When Kelly dropped out of Kenwood before his senior year to begin life as a recording artist, his brothers, friends and former teachers noticed that he would still hang out around the school and recruit young girls to bring to his studio. And soon enough, in 1994, 27-year-old Kelly was married to 15-year-old singer Aaliyah. Kelly forged her age on the marriage certificate at the same time that he produced her debut album, “Age Ain’t Nothing But a Number.” By 1996, Kelly was facing his first allegations concerning a sexual relationship with a 15-year-old. He settled the case out of court. By 2002, the infamous sex tape depicting Kelly having sexual relations with a 14-year-old girl was released. Six years later, he was found not guilty on all counts.

Ironically, from 1996 to 2002, when allegations against Kelly were at their height, so was his career. During this time, he released “I Believe I Can Fly,” a single which skyrocketed his success. The series exemplifies that not only was Kelly accepted back into society with open arms, but his career was boosted to superstar status.

What these anecdotes have exposed, and what may be the most horrifying of all, is the common thread of every incident that was glossed over, pushed aside or not taken seriously. Every time a woman is told that her abuse is just an overreaction, justice is not being served. What these women are begging to understand is simple – why will people believe a man but not a woman?

After close to 20 years of internalizing the horrors they have experienced at the hands of the artist they once loved, these courageous women are sounding a battle cry. Not only are these events irreparable, but they are a part of a broken system that is long overdue for change.

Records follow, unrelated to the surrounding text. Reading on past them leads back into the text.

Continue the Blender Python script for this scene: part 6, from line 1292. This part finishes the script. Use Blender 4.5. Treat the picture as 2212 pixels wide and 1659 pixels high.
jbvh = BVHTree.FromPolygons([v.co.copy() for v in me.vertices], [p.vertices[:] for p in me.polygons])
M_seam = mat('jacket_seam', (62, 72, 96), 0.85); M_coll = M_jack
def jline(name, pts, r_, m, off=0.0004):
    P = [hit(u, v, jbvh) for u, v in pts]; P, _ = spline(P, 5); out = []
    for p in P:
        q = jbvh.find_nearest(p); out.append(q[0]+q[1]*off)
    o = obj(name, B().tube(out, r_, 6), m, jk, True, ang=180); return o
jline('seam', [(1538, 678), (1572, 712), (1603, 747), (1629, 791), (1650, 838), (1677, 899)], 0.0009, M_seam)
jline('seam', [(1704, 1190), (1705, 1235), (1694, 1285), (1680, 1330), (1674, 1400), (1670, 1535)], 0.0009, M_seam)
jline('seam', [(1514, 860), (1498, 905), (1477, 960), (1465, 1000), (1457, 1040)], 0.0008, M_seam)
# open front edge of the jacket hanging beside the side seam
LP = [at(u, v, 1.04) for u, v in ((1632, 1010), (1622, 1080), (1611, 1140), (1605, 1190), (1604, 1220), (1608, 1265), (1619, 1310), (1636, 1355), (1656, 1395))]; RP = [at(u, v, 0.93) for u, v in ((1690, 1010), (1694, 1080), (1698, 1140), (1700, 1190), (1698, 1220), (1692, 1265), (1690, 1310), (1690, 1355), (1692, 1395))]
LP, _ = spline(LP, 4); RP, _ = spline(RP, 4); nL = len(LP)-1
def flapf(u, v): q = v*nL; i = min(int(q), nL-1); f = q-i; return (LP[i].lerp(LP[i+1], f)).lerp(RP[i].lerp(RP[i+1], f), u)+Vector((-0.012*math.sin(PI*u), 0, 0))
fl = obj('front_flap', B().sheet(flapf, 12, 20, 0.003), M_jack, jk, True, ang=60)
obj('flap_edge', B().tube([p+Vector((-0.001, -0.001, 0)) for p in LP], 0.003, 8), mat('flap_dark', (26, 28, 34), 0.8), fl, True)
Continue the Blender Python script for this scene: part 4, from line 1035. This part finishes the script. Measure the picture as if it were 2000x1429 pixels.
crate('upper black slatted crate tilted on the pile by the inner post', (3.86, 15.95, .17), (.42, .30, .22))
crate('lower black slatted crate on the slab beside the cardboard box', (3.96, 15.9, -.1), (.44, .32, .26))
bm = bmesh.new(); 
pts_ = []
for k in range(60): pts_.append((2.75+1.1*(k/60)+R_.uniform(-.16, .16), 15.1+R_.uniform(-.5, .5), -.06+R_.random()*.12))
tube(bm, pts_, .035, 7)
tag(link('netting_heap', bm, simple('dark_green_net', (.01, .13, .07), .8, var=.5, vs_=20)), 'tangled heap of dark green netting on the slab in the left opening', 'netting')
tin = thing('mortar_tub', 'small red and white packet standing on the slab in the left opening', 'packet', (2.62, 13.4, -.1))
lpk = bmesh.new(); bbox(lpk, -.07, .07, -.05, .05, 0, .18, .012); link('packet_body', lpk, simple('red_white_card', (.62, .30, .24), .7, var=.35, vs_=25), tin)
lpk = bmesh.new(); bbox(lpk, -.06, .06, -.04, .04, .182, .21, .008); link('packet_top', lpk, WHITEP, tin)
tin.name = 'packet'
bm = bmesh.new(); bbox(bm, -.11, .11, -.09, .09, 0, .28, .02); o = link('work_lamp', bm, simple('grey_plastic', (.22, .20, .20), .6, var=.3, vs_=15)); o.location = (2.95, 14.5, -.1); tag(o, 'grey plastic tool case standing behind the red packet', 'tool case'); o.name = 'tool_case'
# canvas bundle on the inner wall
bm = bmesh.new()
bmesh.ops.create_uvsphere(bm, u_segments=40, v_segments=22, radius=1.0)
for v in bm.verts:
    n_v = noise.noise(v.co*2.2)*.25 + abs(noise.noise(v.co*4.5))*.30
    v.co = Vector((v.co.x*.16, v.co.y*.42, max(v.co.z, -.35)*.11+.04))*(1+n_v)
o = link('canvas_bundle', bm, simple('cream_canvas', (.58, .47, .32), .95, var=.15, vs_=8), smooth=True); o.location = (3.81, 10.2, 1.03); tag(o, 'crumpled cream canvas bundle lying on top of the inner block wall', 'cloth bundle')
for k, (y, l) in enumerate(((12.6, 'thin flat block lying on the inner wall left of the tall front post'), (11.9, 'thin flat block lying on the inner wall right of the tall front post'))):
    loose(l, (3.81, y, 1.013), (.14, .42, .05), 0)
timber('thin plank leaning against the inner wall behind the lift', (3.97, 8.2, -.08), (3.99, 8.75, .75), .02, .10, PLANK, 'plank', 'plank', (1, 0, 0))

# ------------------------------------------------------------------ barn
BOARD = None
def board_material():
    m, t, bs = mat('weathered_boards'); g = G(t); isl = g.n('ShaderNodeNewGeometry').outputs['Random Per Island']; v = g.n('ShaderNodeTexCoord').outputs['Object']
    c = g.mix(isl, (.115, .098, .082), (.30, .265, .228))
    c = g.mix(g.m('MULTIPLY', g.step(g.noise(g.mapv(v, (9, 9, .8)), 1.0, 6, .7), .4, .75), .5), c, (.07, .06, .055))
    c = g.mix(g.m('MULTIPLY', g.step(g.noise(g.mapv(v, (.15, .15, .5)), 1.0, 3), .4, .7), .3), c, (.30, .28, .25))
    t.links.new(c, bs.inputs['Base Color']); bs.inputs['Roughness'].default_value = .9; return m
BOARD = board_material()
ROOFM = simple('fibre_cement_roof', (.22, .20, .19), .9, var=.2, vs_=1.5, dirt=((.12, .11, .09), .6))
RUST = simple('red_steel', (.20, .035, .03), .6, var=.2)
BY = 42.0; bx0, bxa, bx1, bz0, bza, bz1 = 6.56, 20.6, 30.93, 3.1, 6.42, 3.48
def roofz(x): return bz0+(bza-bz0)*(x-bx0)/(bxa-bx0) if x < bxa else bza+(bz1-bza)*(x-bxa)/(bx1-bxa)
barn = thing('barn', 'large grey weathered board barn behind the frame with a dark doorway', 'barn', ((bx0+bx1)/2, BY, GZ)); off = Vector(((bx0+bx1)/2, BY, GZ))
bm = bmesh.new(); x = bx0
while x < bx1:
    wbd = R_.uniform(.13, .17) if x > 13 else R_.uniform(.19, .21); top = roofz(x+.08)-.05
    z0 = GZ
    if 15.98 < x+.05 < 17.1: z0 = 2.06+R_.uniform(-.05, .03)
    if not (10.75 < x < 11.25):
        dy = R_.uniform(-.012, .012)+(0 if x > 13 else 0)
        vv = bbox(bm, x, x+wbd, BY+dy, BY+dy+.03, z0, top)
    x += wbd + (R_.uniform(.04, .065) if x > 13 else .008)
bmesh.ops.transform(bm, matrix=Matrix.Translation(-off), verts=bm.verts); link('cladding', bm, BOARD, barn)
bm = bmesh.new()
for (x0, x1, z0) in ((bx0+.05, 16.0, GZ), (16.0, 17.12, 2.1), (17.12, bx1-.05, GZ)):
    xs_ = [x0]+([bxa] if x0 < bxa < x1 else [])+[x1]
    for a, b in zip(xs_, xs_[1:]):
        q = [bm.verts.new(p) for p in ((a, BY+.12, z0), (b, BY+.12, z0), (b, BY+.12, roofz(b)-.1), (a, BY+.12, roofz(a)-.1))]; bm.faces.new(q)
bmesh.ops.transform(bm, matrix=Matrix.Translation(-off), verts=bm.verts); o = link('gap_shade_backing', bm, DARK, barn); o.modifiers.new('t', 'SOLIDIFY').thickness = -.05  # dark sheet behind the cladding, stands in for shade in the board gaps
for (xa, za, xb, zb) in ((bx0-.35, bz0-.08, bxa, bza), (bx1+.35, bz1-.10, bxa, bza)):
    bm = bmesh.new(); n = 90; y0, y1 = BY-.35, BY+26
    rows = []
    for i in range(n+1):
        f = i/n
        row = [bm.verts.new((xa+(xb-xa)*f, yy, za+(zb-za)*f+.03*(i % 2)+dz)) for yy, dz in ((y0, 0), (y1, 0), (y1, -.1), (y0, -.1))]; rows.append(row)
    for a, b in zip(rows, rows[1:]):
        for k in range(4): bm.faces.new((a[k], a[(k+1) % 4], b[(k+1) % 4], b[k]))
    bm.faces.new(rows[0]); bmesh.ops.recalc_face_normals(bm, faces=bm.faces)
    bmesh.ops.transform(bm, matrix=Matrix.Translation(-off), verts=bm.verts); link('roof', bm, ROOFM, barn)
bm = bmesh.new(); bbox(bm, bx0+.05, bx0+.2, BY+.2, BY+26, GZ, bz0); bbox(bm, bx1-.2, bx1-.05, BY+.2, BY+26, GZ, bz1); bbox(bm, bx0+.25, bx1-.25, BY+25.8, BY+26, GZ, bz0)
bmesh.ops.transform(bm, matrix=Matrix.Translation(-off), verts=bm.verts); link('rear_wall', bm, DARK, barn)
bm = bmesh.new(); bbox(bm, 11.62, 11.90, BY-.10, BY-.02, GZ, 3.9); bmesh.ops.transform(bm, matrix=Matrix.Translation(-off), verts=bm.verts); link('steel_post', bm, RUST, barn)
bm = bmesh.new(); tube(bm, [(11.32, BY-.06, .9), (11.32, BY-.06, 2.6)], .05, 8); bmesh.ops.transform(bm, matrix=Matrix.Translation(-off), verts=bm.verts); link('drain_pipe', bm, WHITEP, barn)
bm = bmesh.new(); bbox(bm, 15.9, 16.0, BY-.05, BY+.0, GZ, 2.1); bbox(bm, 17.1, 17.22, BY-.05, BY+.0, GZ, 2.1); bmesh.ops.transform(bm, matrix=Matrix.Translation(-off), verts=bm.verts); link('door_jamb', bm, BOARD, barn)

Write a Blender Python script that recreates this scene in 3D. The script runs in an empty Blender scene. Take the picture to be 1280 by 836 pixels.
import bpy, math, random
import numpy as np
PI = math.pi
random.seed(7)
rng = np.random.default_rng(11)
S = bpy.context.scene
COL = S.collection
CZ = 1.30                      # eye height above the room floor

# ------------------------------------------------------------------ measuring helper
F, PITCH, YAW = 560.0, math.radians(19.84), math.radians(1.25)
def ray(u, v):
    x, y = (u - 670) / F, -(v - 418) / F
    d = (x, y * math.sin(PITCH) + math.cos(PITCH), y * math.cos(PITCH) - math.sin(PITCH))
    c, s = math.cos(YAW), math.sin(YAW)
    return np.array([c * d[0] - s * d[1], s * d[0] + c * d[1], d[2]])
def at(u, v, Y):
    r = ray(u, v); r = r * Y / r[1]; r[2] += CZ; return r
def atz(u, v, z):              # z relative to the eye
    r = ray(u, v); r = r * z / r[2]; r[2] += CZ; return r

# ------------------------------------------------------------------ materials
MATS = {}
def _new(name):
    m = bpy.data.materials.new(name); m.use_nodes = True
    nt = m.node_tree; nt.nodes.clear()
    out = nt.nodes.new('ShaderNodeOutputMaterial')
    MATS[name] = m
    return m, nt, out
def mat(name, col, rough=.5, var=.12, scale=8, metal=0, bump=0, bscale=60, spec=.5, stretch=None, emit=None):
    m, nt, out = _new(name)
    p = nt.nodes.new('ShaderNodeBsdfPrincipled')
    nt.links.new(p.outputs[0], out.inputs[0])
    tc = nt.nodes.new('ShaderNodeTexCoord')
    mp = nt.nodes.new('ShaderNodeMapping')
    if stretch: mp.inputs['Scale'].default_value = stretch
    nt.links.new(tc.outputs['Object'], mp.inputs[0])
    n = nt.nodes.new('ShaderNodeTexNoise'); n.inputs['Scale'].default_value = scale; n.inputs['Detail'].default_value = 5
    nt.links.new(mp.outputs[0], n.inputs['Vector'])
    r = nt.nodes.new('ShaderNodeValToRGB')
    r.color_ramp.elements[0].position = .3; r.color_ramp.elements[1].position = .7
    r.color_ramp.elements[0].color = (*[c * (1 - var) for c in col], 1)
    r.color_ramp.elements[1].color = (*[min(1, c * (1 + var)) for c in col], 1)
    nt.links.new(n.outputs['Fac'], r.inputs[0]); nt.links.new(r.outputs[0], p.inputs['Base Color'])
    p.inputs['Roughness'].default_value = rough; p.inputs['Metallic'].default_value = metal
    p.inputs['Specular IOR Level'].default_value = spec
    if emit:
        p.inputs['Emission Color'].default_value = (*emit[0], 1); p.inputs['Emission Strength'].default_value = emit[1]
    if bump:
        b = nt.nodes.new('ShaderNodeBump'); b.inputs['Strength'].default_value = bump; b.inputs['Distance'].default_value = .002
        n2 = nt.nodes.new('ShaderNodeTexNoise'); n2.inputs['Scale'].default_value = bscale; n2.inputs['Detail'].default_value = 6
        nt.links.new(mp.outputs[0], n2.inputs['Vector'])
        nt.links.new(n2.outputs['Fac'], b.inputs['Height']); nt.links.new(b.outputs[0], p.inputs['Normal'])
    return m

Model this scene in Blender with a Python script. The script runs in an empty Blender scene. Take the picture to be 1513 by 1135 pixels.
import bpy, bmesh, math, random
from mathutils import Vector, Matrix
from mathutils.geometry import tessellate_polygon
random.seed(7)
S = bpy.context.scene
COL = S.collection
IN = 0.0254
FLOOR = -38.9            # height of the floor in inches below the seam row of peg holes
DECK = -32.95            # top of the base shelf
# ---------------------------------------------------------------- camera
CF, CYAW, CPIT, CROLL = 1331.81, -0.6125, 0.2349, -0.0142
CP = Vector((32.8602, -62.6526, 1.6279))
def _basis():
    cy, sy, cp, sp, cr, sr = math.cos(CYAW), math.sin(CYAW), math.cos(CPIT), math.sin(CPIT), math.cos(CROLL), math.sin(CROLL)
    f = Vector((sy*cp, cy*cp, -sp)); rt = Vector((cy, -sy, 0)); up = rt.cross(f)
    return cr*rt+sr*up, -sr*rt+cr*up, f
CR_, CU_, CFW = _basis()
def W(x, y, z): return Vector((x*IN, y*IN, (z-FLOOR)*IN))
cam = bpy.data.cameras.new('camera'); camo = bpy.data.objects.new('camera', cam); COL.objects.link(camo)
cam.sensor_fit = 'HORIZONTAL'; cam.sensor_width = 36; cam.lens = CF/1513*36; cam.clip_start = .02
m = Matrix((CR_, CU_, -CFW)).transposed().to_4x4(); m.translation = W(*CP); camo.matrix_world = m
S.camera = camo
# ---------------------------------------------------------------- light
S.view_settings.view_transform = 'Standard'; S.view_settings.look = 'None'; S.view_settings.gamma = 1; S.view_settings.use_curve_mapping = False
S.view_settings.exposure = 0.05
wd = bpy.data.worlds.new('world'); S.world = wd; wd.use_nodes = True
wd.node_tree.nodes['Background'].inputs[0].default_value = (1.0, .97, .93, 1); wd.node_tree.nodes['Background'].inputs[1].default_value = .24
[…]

Alongside the the poignant content of the series, the way in which it was filmed allowed for each woman’s story to speak for itself. “Surviving R. Kelly”  provided a platform for them to speak their truth. If nothing else, the series intended to start the conversation; to let voices be heard that had been silenced for so many years.

Following the release of the limited series, the impact has been staggering.

Artists such as Chance the Rapper, Lady Gaga, Christina Aguilera and more have been publicly apologizing for their involvement with Kelly’s music after watching the series. The series alone has resulted in a fresh public indictment of Kelly’s character, which may soon lead to further investigation into his conduct.

The irony here is that this series is being hailed as revolutionary, groundbreaking, earth-shattering. It’s being touted as a narrative changer with the potential for huge ripple effects. But, honestly, that’s missing the point entirely. It shouldn’t have to take a television series to shift the dialogue towards truth. What’s so devastating about this series is that it’s old news and no one listened. Again. Until it became sensationalized, social media cool, #trending. We should have listened 20 years ago.